Scan the entries below and report only how many lines contain "picture".
------------------------
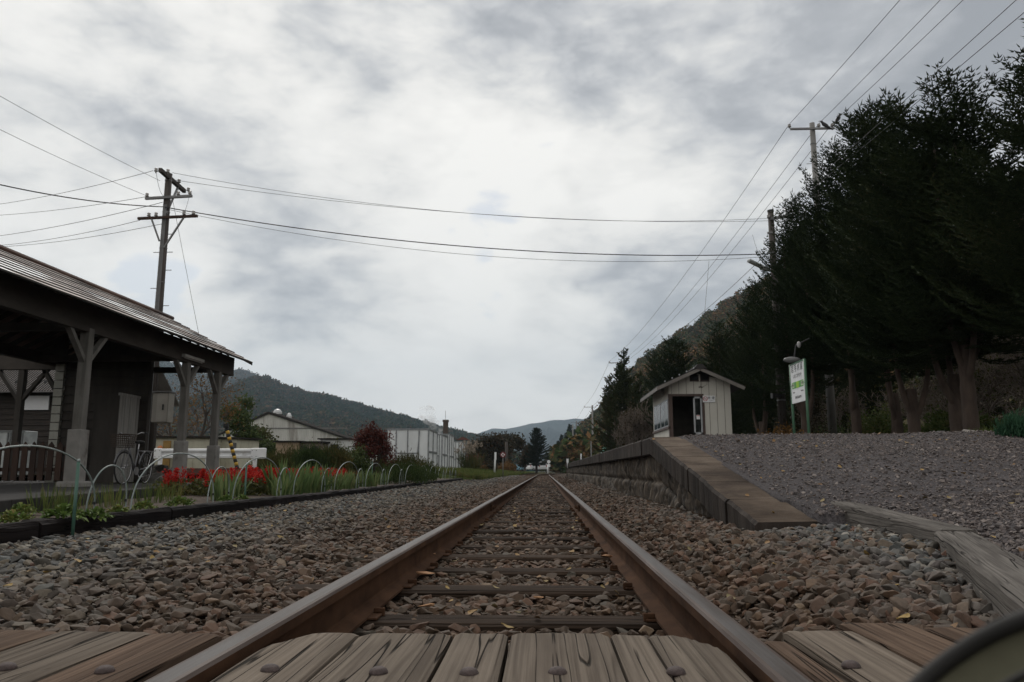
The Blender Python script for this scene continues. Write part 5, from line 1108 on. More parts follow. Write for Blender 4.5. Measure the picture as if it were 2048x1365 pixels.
for p0, p1 in (((601, 893), (612, 915)), ((624, 893), (634, 915))): a, b = at(p0[0], p0[1], Y=46.3), at(p1[0], p1[1], Y=46.3); mb = MB(); mb.span((a.x, 46.3, b.z), (b.x, 46.4, a.z)); build('window', mb, M_black, t)
t = shed('shed', 'pale grey prefabricated shed right of the tan shed', 641, 705, 877, 48, 5, plain('pale grey panels', (.5, .51, .50), .6, .1, coord='World'), panel=.7)
for p0, p1 in (((662, 889), (676, 908)),): a, b = at(p0[0], p0[1], Y=47.9), at(p1[0], p1[1], Y=47.9); mb = MB(); mb.span((a.x, 47.9, b.z), (b.x, 48, a.z)); build('window', mb, M_black, t)
# factory hall
M_fac = mat('stained corrugated wall', [(.3, (.38, .375, .355)), (.7, (.52, .51, .485))], .8, (1, 1, .2), coord='World', bump=.1, second=([(.3, (.35, .31, .28)), (.45, (1, 1, 1))], .9, (1, 1, .12), .8))
Yf = 92.0; pts = [at(488, 846, Y=Yf), at(538, 824, Y=Yf), at(735, 890, Y=Yf)]; L0, A0, R0 = pts
fc = thing('factory_hall', 'long grey corrugated factory hall with stained gable and roof vents', 'factory', (A0.x, Yf, .3)); mb = MB(); n = 90
L0x = L0.x - 4; L0z = L0.z - 1.7
def ftop(x): return L0z + (A0.z - L0z) * (x - L0x) / (A0.x - L0x) if x < A0.x else A0.z + (R0.z - A0.z) * (x - A0.x) / (R0.x - A0.x)
for k in range(n):
    x0 = L0x + (R0.x - L0x) * k / n; x1 = L0x + (R0.x - L0x) * (k + 1) / n; xm = (x0 + x1) / 2; mb.add([(x0, Yf, .2), (xm, Yf - .06, .2), (x1, Yf, .2), (x1, Yf, ftop(x1) - .15), (xm, Yf - .06, ftop(xm) - .15), (x0, Yf, ftop(x0) - .15)], [(0, 1, 4, 5), (1, 2, 3, 4)])
mb.prism([(L0x, .2), (R0.x, .2), (R0.x, ftop(R0.x) - .15), (A0.x, A0.z - .15), (L0x, L0z - .15)], Yf + .02, Yf + 6); build('wall', mb, M_fac, fc)
mb = MB(); mb.span((L0x, Yf - .09, A0.z - 2.05), (A0.x + 9.5, Yf - .05, A0.z - 1.9)); mb.span((L0x, Yf - .09, A0.z - 3.9), (R0.x - 3, Yf - .05, A0.z - 3.8)); build('flashing', mb, plain('dark flashing', (.13, .125, .12), .6), fc)
mb = MB(); mb.prism([(L0x - .6, L0z - .35), (A0.x, A0.z), (R0.x + .5, R0.z - .1), (R0.x + .5, R0.z - .3), (A0.x, A0.z - .25), (L0x - .6, L0z - .55)], Yf - .25, Yf + 6.3); rf = build('roof', mb, M_darkroof, fc)
for px, py, s in ((555, 828, .40), (578, 836, .24)): p = at(px, py, Y=Yf + 3); mb = MB(); mb.lathe([(.9 * s, -1.0), (.9 * s, -.05), (1.35 * s, -.05), (1.35 * s, .2), (.9 * s, .5), (.2 * s, .6)], p, 16); build('vent', mb, plain('pale vent', (.45, .45, .45), .4, metal=.3), rf, smooth=False)
# white framed containers
M_cpanel = mat('dull white panel', [(.3, (.58, .60, .61)), (.7, (.70, .72, .73))], 1.2, (1, 1, .3), coord='World', bump=.05, second=([(.3, (.6, .58, .56)), (.5, (1, 1, 1))], 2, (1, 1, .3), .35)); M_cframe = plain('grey steel frame', (.20, .21, .22), .5)
def container(label, px0, px1, py, Y, depth, z0=.35, back_px=None):
    a, b = at(px0, py, Y=Y), at(px1, py, Y=Y); t = thing('container', label, 'container', ((a.x + b.x) / 2, Y, z0), 0, 'white steel containers by the track'); mb = MB(); mb.span((a.x, Y, z0), (b.x, Y + depth, a.z)); build('body', mb, M_cpanel, t)
    mb = MB(); W = b.x - a.x; f = .07
    for u in (0, .22, .5, .77, 1): x = a.x + W * u; mb.span((x - f / 2, Y - .05, z0), (x + f / 2, Y - .002, a.z + .03))
    for z in (z0 + .05, a.z): mb.span((a.x, Y - .045, z - .05), (b.x, Y - .003, z + .05))
    mb.span((a.x + W * .22, Y - .04, z0 + 1.15), (a.x + W * .77, Y - .003, z0 + 1.22))
    nn = 2
    for k in range(nn + 1): y = Y + depth * k / nn; mb.span((b.x + .002, y - f / 2, z0), (b.x + .06, y + f / 2, a.z + .03))
    for z in (z0 + .05, z0 + 1.3, a.z): mb.span((b.x + .003, Y, z - .05), (b.x + .055, Y + depth, z + .05))
    build('frame', mb, M_cframe, t); mb = MB(); mb.beam((b.x - .62 * W / 3, Y - .06, a.z - .1), (b.x - .9 * W / 3, Y - .06, z0 + .2), .04, .03); build('brace', mb, M_cframe, t)
    return t
container('nearest and widest dull white container with grey frame by the track', 775, 857, 859, 52, 4.2)
container('middle dull white container close behind the widest one', 862, 884, 870, 61, 3.4)
container('dull white container right of the middle one, partly hidden', 882, 899, 869, 69, 3.2)
container('farthest white container at the right end of the row, beside the pampas grass', 900, 923, 884, 77, 3.5)
# chimney, steam
M_brick = mat('sooty brick', [(.3, (.045, .035, .03)), (.7, (.10, .075, .062))], 8, coord='World', bump=.5)
a, b = at(886, 840, Y=110), at(895, 905, Y=110); t = thing('chimney', 'dark square brick chimney behind the white containers', 'chimney', (a.x, 110, .3)); mb = MB(); mb.prism([(a.x - .05, .3), (b.x + .05, .3), (b.x - .03, a.z), (a.x + .03, a.z)], 110, 110.7); build('stack', mb, M_brick, t)
mb = MB(); mb.span((a.x - .05, 109.94, a.z - .3), (b.x + .05, 110.76, a.z)); build('rim', mb, M_brick, t); mb = MB(); mb.tube([(a.x + .3, 110.3, a.z), (a.x + .3, 110.3, a.z + 1.3)], .025, 5); build('lightning_rod', mb, M_iron, t)
def steam(px, py, Y, size, seed, lab):
    p = at(px, py, Y=Y); mb = MB(); g = np.random.default_rng(seed)
    for k in range(16): t = k / 15; mb.ico((p.x - 1.0 * t * size[0] + g.normal(0, .18 * size[0]), Y + g.normal(0, .2) * size[0], p.z + t * size[1]), (.35 + .5 * t) * size[0] * g.uniform(.6, 1), 2, (1.1, 1, .9), .3, 0, k + seed)
    m = bpy.data.materials.new('steam'); m.use_nodes = True; T = NT(m.node_tree); T.n.remove(T.n['Principled BSDF']); v = T.new('ShaderNodeVolumePrincipled'); v.inputs['Color'].default_value = (.95, .95, .96, 1)
    pos = T.new('ShaderNodeNewGeometry').outputs['Position']; T.put(v.inputs['Density'], T.mapr(T.noise(pos, .8 / size[0] * 1.2, 4), .38, .75, 0, 1.6 / size[0])); T.l.new(v.outputs[0], T.n['Material Output'].inputs['Volume'])
    tag(build('steam', mb, m, loc=(p.x, Y, p.z), smooth=True), lab, 'steam', kind='stuff')
steam(874, 866, 120, (1.6, 3.2), 3, 'white steam drifting up left of the brick chimney')
a, b = at(914, 876, Y=120), at(938, 886, Y=120); t = thing('vent_tower', 'small tower with reddish cap behind the farthest container', 'tower', (a.x, 120, .3)); mb = MB(); mb.span((a.x + .4, 120, .3), (b.x - .3, 121.5, a.z - .3)); build('body', mb, plain('teal tower', (.07, .11, .115), .6), t)
mb = MB(); mb.prism([(a.x - .2, a.z - .35), (b.x + .2, a.z - .35), ((a.x + b.x) / 2, a.z + .15)], 119.8, 121.8); build('cap', mb, plain('reddish roof', (.11, .045, .035), .7), t)

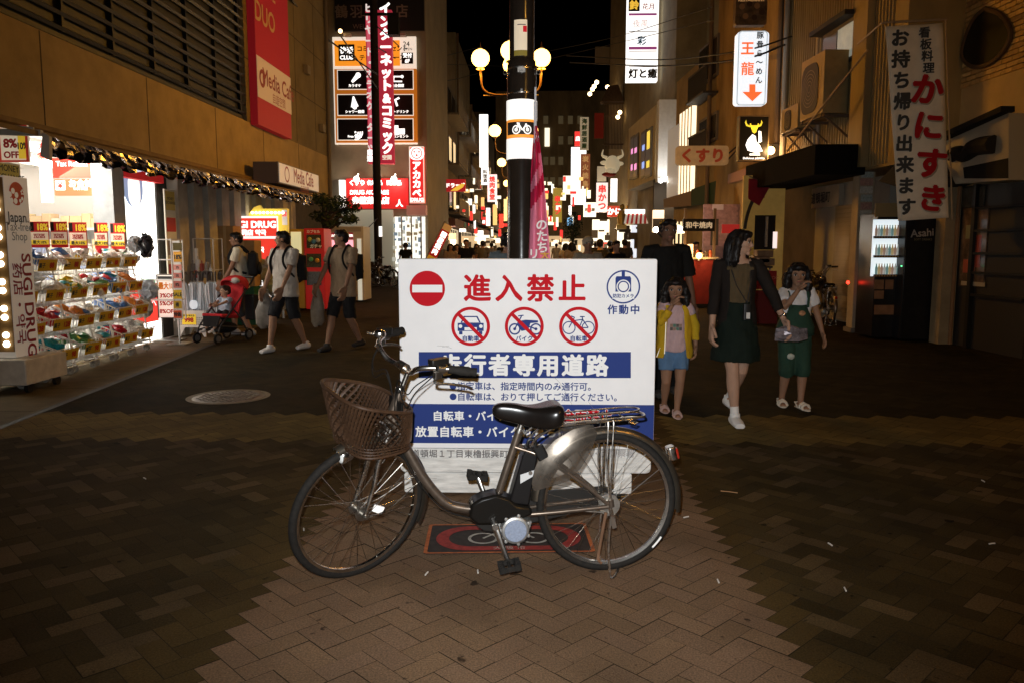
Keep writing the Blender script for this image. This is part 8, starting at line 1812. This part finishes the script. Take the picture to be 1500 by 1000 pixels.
# ---- girl in green overalls
g2 = G(1160, 593)
v_, vp = person('girl in dark green knee-length overalls and a white T-shirt, hand at her mouth', g2, -.05, 1.33, hs=.155, hip=.485, aR=(-.075, .0, .04), aL=(.03, -.10, .035), hR=(-.03, -.12, .81), hL=(.215, .0, .44), eR=(-.6, .0, -1), eL=(.6, .6, -.2), turn=-.1, nod=.1, skin='b', hair='long',
 top=('t', cloth('white', (.62, .6, .6)), .62, .6), low=('wide', cloth('green_denim', (.02, .05, .032)), .22), shoes=(.6, .52, .42), vox=.006, wide=.95, curlR=1.3, curlL=.5, sandal=True, fyL=.2, fyR=-.1)
mb = MB(); n = 18; vs = []; zs_ = (.5, .56, .64, .715)
for z in zs_:
 for i in range(n): an = -PI + PI * i / (n - 1); w_ = (.122 - .05 * max(0, (z - .62) / .1) if z > .62 else .122); vs.append(vp['TP'](math.cos(an) * w_ * (1 if z < .62 else .8), math.sin(an) * (.096 if z > .6 else .102) + .004, z))
mb.add(vs, [(i * n + j, i * n + j + 1, (i + 1) * n + j + 1, (i + 1) * n + j) for i in range(3) for j in range(n - 1)]); bb_ = mb.build('bib', cloth('green_denim', (.02, .05, .032)), v_, recalc=False, **lb); sd_ = bb_.modifiers.new('s', 'SOLIDIFY'); sd_.thickness = .012; sd_.offset = 1
mb = MB()
for s in (-1, 1): mb.tube([vp['TP'](s * .055, -.092, .70), vp['TP'](s * .062, -.08, .76), vp['TP'](s * .066, -.02, .822), vp['TP'](s * .06, .06, .76), vp['TP'](s * .04, .082, .62)], [(.012, .005)] * 5, 6)
mb.build('straps', cloth('green_denim', (.02, .05, .032)), bb_, **lb)
MB().ball(vp['TP'](.015, -.105, .66), (.03, .008, .026), 10).build('badge', mat('badge_brown', (.4, .2, .1), .7, noise=.6, nscale=40), bb_, **lb)
MB().ball(vp['P0'] + V((-.07, -.155, -.16)), (.035, .008, .03), 10).build('patch', mat('patch_pale', (.4, .42, .36), .8, noise=.5, nscale=40), v_, **lb)
# ---- two young men with backpacks, walking
def backpack(t, p, label, c=(.012, .012, .013), size=1.0, group=None):
 bc = TW(t, p['TP'](0, .135, p['sz'] - .13)); yaw = t.rotation_euler.z; b = thing('backpack', label, 'backpack', bc - V((0, 0, .22)), 0)
 Rz = Matrix.Rotation(yaw, 3, 'Z'); mb = MB(); mb.ball(bc, (.15 * size, .10 * size, .23 * size), 16, Rz); mb.box(bc, (.26 * size, .15 * size, .36 * size), Rz); bo = mb.build('sack', cloth('pack_%g' % c[0], c), b); remesh(bo, .02, 3)
 mb = MB(); mb.ball(bc + Rz @ V((0, .09, -.07)), (.11, .05, .11), 12, Rz); mb.build('pocket', cloth('pack_%g' % c[0], c), b)
 for s in (-1, 1):
  pts = [TW(t, p['TP'](s * .06, .09, p['sz'] - .02)), TW(t, p['TP'](s * .068, .0, p['sz'] + .048)), TW(t, p['TP'](s * .07, -.072, p['sz'] - .03)), TW(t, p['TP'](s * .085, -.075, p['sz'] - .11)), TW(t, p['TP'](s * .115, -.01, p['sz'] - .19)), TW(t, p['TP'](s * .08, .08, p['sz'] - .22))]
  MB().tube(bez(pts, 5), [(.008, .022)] * 26, 8).build('strap', cloth('pack_%g' % c[0], c), b)
 return b
mA = G(421, 514)
a_, ap_ = person('man in a pale grey T-shirt and black shorts walking with a bulging white bag', mA, -.55, 1.70, aR=(-.055, -.135, .04), aL=(.05, .16, .05), hR=(-.17, -.10, .47), hL=(.09, -.13, .50), turn=-.75, skin='b', hair='short', top=('t', cloth('pale_grey', (.38, .34, .3)), .68, .46), low=('shorts', (.012, .012, .014), .285), shoes=(.62, .6, .58), vox=.009, wide=1.08, fyR=0)
backpack(a_, ap_, 'dark backpack worn by the man in the pale grey T-shirt')
def shopbag(t, hand, label, c, sz=(.15, .11, .24), alpha=1):
 h_ = TW(t, hand); b = thing('shopping_bag', label, 'bag', h_ - V((0, 0, .55))); mb = MB(); r_ = random.Random(7); cc = h_ - V((0, 0, .33))
 mb.tube([cc - V((0, 0, sz[2])), cc - V((0, 0, sz[2] * .8)), cc, cc + V((0, 0, sz[2] * .6)), cc + V((0, 0, sz[2] * .95))], [(sz[0] * .6, sz[1] * .6), (sz[0], sz[1]), (sz[0] * 1.05, sz[1]), (sz[0] * .6, sz[1] * .5), (sz[0] * .2, sz[1] * .2)], 16)
 mb.v = [v + V([r_.uniform(-.012, .012) for _ in range(3)]) for v in mb.v]; mb.build('sack', mat('bag_' + label[:8], c, .45, noise=.3, nscale=12, alpha=alpha), b)
 for s in (-1, 1): MB().tube([cc + V((s * .03, 0, sz[2] * .9)), h_ + V((s * .012, 0, -.09))], .008, 6).build('handle', mat('bag_' + label[:8], c), b)
shopbag(a_, ap_['wrR'], 'bulging white shopping bag carried low by the man in the pale grey T-shirt', (.16, .14, .12), (.13, .10, .25))
mBl = G(505, 512)
b_, bp_ = person('man in a tan T-shirt and black shorts, right of the man with the white bag', mBl, -.5, 1.72, aR=(-.06, -.15, .04), aL=(.05, .15, .06), hR=(-.14, -.15, .55), hL=(.11, -.11, .49), eR=(-.6, 1, -.6), turn=-.7, skin='b', hair='short', top=('t', cloth('tan', (.27, .19, .12)), .68, .45), low=('shorts', (.013, .012, .013), .28), shoes=(.03, .028, .028), vox=.009, wide=1.06)
backpack(b_, bp_, 'dark backpack worn by the man in the tan T-shirt')
shopbag(b_, bp_['wrR'] + V((0, -.03, .0)), 'long thin plastic bag hanging from the hand of the man in the tan T-shirt', (.2, .16, .12), (.09, .08, .28))
# ---- father and the stroller
fA_ = P(352, 440, 13.3)
d_, dp_ = person('man in a cream T-shirt pushing the red stroller, wearing a black backpack', (fA_.x, 13.3, 0), -1.35, 1.72, aR=(-.05, -.06, .035), aL=(.05, .1, .04), hR=(-.13, -.12, .55), hL=(.14, -.12, .55), eR=(-.3, 1, -.3), eL=(.3, 1, -.3), turn=.15, nod=.1, skin='b', hair='short', top=('t', cloth('cream', (.6, .55, .42)), .66, .46), low=('shorts', (.02, .02, .022), .2), shoes=(.3, .3, .3), vox=.010, wide=1.05)
backpack(d_, dp_, 'black backpack on the back of the man pushing the stroller')
sl = G(329, 500)
ys = -.38
t = thing('stroller', 'red and black stroller with a toddler in it by the drugstore', 'stroller', sl, ys)
redc = cloth('stroller_red', (.45, .02, .025)); bkc = cloth('stroller_black', (.012, .012, .012)); fm = mat('stroller_frame', (.05, .05, .05), .35, .5)
for (x, y, r) in ((-.21, -.36, .085), (.21, -.36, .085), (-.23, .3, .095), (.23, .3, .095)):
 mb = MB(); mb.torus((x, y, r), (1, 0, 0), r - .018, .018, 22, 8); w_ = mb.build('wheel', rubber, t, **lb); MB().cyl((x - .018, y, r), (x + .018, y, r), r * .55, 14).build('hub', mat('hub_grey', (.12, .12, .12), .4), w_, **lb)
mb = MB()
for s in (-1, 1):
 mb.tube(bez([(s * .21, -.36, .1), (s * .21, -.30, .26), (s * .22, -.05, .5), (s * .23, .32, .85), (s * .23, .46, 1.0)], 5), .013, 8); mb.tube([(s * .23, .3, .1), (s * .225, .1, .4), (s * .22, -.02, .52)], .012, 8); mb.tube([(s * .21, -.3, .28), (s * .23, .28, .2)], .009, 8)
mb.tube([(-.23, .46, 1.0), (.23, .46, 1.0)], .016, 10); mb.tube([(-.23, .3, .11), (.23, .3, .11)], .009, 8); mb.build('frame', fm, t, **lb)
mb = MB(); mb.prism([(-.2, -.25, .40), (.2, -.25, .40), (.2, .12, .36), (-.2, .12, .36)], (0, 0, .06)); mb.prism([(-.2, .08, .40), (.2, .08, .40), (.2, .27, .92), (-.2, .27, .92)], (0, .04, 0)); mb.build('seat', redc, t, bevel=.015, **lb); MB().prism([(-.17, -.26, .42), (.17, -.26, .42), (.14, -.30, .26), (-.14, -.30, .26)], (0, .02, 0)).prism([(-.19, -.33, .2), (.19, -.33, .2), (.19, -.22, .22), (-.19, -.22, .22)], (0, 0, .02)).build('footrest', bkc, t, **lb)
mb = MB(); mb.ball((0, .0, .22), (.18, .24, .09), 14); mb.build('under_basket', bkc, t, **lb)
mb = MB(); vs = []; n, m = 14, 10
for j in range(m + 1):
 an = .9 + 1.1 * j / m
 for i in range(n + 1):
  b_2 = PI * i / n; ry = .33; vs.append((math.cos(b_2) * .235, .27 - math.sin(b_2) * math.cos(an) * ry * .95 + .02, .72 + math.sin(an) * .30 * (.35 + .65 * math.sin(b_2)) ))
mb.add(vs, [(j * (n + 1) + i, j * (n + 1) + i + 1, (j + 1) * (n + 1) + i + 1, (j + 1) * (n + 1) + i) for j in range(m) for i in range(n)])
ho = mb.build('hood', redc, t, recalc=False, **lb); sd_ = ho.modifiers.new('s', 'SOLIDIFY'); sd_.thickness = .012
MB().ball((.12, .16, .95), (.08, .06, .05), 12).build('hood_window', mat('hood_grey', (.4, .38, .36), .6), ho, **lb)
MB().rbox((.2, .42, .52), (.2, .13, .4), .03).build('side_bag', bkc, t, bevel=.02, **lb)
tt = TW(t, (0, -.02, 0));
k_, kp = person('toddler in a pale blue T-shirt and dark shorts sitting in the red stroller', tt, ys, .88, hs=.20, hip=.545, hp=(0, .06), aR=(-.09, -.36, .235), aL=(.10, -.37, .23), hR=(-.06, -.22, .66), hL=(.08, -.22, .66), kR=(0, -.6, 1), kL=(0, -.6, 1), turn=-.35, lean=-.15, skin='c', hair='short', hcol=hairb, top=('t', cloth('pale_blue', (.42, .5, .6)), .6, .55), low=('shorts', (.018, .018, .02), .3), shoes=(.7, .68, .66), vox=.007, wide=1.1)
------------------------
EXERCISE RESPONSE -> 2